The upstream end of the permanent magnet is 42'-8 1/4" from the downstream
wall. I hope the means the start of the iron. The iron is 145" long and we
need about 3" to get to the vacuum flange. The pipe in the magnet is an
elliptical 3-1/2" by 1-1/2" pipe. 3 1/2" is too big for the 4-5/8" cf. As
we don't care about pumping speed we can make an adapter to go from the
elliptical to 4" OD pipe then adapt to 3inch OD pipe and put the 4-5/8" cf
on the end of the 3" pipe. 4" is comfortable for this. We anyway have to
cut and weld on the elliptical beam pipe so this is not too much work.
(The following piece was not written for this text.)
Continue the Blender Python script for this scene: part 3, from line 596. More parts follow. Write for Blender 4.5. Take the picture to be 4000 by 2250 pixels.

Assuming all the above then the downstream flange of the permanent
magnet is 42'-8 1/4" - 145" - 4" = 363.25 or 30'-3 1/4 inches from the
downstream hall wall. Just to be sure we can put another 4-5/8" bellows
here to make it easy to connect the flanges.
The beam pipe is then 363.25 - 38.5 -7-1/4" = 307.5" or
25'-7 1/2" long. I guess we need 3 supports going to the floor.

To keep things symmetric we should do the same on other side of the
dipole. Assume 4" to adapt to 4-5/8 cf. Then I would put a zero length
reducer on to go to 2-3/4". This changes diameter so you need to take up
the vacuum force. I guess we can add a bracket to the dipole iron and use
the dipole support to take up the force.

We can mount a 2-3/4" flexible coupling onto this which takes up 3-1/2".
Then I would put a gatevalve and what I am guessing is 7' of 1-1/2" pipe.
This should get us close to the tagger vacuum vessel. This is where I run
out of concrete number. The 1-1/2" pipe 7' long will have a conductance
for air at 20C of about 1.8 l/s so it will give us a bit of a differential
pumping system.

This has no windows up to the goniometer. Is this what we want?

I am using conflat because I like conflat. Once you leak chase the
connections you can forget about them forever.